In carcere, ci hanno spiegato le insegnanti e i detenuti, è tutto un problema burocratico dopo l’altro. Se vuoi un libro in biblioteca devi fare la domandina, l’ennesima; per questo spesso i detenuti lasciano perdere. E per questo, anche, il bibliotecario volontario del carcere le compila lui, le domandine; ci ha tenuto a ripeterlo a tutti durante la nostra ultima lezione oggi, per il progetto Adotta uno scrittore.
In carcere, abbiamo capito, non funziona quasi nulla, se non grazie alla buona volontà dei singoli e delle singole.
Per questo, anche se cercheremo in tutti i modi di proseguire questa esperienza con altri progetti di lettura e scrittura, sappiamo già che sarà complicato, una richiesta dopo l’altra, una mail dopo l’altra, in uno scontro frontale con persone che pensano che lavorare in posti così delicati sia solo un modo per prendersi uno stipendio o peggio, che il carcere sia solo una discarica sociale.
Del resto, leggere e scrivere non serve a cambiare il mondo, ce lo dicono sempre. Le parole non hanno importanza, dicono: un modo molto attuale per fingere vicinanza ai problemi reali e continuare a non farci nulla.

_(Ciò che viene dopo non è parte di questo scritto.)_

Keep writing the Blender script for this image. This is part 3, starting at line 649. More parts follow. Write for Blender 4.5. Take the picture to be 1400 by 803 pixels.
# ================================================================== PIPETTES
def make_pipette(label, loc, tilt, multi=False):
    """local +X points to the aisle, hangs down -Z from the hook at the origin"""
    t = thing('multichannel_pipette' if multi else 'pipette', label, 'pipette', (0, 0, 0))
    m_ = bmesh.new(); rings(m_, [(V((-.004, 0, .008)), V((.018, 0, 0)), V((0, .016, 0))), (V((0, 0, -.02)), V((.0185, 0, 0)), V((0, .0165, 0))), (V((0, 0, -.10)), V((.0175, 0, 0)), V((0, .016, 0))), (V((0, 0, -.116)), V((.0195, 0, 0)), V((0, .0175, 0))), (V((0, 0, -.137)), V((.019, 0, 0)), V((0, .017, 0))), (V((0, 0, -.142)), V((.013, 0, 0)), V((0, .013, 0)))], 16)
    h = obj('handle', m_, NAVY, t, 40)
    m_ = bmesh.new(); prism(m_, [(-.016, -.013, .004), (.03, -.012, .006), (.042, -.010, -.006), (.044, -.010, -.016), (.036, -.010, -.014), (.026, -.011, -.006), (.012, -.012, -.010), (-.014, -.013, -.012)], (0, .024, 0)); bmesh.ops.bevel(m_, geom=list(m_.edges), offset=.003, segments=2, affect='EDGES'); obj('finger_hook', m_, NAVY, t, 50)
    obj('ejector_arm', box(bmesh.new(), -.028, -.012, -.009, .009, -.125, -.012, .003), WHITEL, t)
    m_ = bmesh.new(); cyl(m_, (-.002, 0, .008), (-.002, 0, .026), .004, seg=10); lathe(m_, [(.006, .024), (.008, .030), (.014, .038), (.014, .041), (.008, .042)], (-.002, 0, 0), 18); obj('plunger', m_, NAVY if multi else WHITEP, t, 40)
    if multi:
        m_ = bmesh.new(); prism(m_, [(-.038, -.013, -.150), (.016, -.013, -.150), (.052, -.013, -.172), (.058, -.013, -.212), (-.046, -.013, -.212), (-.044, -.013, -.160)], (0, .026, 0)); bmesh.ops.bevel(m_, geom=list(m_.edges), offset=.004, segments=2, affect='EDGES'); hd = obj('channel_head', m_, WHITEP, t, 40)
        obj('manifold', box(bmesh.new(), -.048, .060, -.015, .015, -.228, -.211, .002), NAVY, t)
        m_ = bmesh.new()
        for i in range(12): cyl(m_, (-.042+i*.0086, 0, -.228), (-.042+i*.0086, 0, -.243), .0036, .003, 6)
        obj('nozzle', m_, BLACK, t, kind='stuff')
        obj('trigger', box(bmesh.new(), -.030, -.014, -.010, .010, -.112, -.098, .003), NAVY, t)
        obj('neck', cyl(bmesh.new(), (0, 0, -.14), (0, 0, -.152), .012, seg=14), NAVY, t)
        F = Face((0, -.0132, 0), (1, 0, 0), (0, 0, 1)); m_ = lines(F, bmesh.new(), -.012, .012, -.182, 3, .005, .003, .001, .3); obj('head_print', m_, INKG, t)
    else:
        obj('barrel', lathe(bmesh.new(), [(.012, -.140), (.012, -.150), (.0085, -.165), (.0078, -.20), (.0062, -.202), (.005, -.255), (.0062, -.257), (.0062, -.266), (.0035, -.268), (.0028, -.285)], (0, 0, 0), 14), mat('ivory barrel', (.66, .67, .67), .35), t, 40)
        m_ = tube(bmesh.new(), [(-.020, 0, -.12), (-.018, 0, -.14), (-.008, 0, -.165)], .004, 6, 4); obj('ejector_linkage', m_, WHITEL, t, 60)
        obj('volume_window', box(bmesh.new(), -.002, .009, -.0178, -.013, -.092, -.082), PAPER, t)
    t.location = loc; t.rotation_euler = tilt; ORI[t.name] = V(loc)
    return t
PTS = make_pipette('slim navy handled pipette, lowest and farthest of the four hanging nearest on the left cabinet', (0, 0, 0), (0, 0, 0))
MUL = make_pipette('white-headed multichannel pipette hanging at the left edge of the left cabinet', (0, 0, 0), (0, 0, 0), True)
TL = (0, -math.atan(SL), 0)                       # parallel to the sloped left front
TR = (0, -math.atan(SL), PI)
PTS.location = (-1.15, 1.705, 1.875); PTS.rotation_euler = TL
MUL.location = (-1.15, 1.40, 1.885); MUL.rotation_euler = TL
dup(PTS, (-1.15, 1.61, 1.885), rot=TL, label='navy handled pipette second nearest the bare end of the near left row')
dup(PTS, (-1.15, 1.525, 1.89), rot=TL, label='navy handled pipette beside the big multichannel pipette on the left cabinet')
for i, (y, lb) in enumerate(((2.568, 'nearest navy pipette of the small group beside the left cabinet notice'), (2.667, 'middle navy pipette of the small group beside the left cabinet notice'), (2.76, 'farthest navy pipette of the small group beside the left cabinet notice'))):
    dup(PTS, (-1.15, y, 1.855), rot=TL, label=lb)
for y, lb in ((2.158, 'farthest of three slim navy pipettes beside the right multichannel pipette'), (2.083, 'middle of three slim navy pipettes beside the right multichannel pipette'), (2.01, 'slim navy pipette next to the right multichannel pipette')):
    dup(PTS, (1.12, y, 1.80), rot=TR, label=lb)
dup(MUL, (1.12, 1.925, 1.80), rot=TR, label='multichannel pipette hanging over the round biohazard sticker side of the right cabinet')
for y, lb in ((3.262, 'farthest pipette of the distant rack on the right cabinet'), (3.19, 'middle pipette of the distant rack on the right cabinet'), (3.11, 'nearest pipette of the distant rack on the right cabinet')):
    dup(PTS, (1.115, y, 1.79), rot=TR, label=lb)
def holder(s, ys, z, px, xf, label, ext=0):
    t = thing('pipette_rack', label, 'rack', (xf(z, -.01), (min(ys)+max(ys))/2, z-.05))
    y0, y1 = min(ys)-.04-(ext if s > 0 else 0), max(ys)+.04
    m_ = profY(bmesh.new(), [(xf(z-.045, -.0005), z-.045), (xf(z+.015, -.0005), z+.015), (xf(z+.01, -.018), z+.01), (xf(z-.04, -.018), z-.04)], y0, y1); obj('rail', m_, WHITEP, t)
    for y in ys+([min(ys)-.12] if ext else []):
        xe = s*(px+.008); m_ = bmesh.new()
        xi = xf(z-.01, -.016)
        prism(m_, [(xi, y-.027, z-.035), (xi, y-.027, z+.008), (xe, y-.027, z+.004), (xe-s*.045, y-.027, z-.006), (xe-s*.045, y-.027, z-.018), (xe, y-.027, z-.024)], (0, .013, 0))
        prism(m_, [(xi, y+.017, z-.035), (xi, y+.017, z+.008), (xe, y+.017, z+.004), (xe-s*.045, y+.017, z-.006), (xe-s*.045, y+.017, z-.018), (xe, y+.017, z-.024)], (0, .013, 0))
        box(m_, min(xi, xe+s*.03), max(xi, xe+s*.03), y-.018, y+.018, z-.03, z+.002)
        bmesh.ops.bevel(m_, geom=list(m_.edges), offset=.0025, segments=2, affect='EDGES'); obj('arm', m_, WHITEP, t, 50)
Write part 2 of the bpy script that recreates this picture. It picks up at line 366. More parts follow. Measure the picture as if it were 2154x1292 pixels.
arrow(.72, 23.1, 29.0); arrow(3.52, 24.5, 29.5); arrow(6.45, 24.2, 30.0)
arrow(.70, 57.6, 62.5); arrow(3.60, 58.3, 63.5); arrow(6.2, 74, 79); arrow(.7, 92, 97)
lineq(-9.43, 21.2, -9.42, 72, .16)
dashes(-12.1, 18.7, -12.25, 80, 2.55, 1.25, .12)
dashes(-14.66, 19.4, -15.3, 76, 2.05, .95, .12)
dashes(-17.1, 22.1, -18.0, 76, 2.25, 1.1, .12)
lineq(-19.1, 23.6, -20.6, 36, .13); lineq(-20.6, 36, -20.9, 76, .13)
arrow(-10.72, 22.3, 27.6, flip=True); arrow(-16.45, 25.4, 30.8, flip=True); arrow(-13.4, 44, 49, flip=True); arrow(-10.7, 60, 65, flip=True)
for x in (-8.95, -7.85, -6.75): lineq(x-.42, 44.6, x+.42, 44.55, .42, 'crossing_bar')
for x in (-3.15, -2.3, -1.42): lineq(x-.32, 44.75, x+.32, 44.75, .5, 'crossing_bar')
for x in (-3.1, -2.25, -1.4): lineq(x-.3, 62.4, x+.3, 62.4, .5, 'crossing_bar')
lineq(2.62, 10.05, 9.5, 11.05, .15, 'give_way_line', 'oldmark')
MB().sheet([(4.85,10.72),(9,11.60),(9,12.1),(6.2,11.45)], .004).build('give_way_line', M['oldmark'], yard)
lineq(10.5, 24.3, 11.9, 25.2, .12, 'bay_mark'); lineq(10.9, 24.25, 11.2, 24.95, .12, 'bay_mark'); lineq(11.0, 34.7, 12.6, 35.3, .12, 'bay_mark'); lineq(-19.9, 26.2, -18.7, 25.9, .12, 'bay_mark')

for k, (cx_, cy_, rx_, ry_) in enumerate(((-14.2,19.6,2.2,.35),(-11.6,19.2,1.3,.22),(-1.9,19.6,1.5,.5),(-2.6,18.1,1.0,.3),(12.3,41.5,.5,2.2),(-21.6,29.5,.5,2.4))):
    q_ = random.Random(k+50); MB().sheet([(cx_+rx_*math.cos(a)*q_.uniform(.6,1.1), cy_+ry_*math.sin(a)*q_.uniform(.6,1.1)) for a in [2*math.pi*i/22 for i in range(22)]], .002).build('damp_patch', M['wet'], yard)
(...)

Però, per noi, le cose stanno così: sappiamo scrivere, non riparare robe; sappiamo parlare di libri, non di panificazione. E allora questo facciamo. Perché i libri non ci hanno salvato la vita – molte volte peraltro ce la amareggiano, parlando di editoria stretta – ma spesso ce l’hanno resa più sopportabile e dolce. E, sicuramente, senza la scrittura e la lettura saremmo molto più disadattati di così.
E se anche uno solo di questi ragazzi e uomini riuscisse a trovare una storia o una frase capace di parlargli forte e chiaro, ne varrebbe mille volte la pena.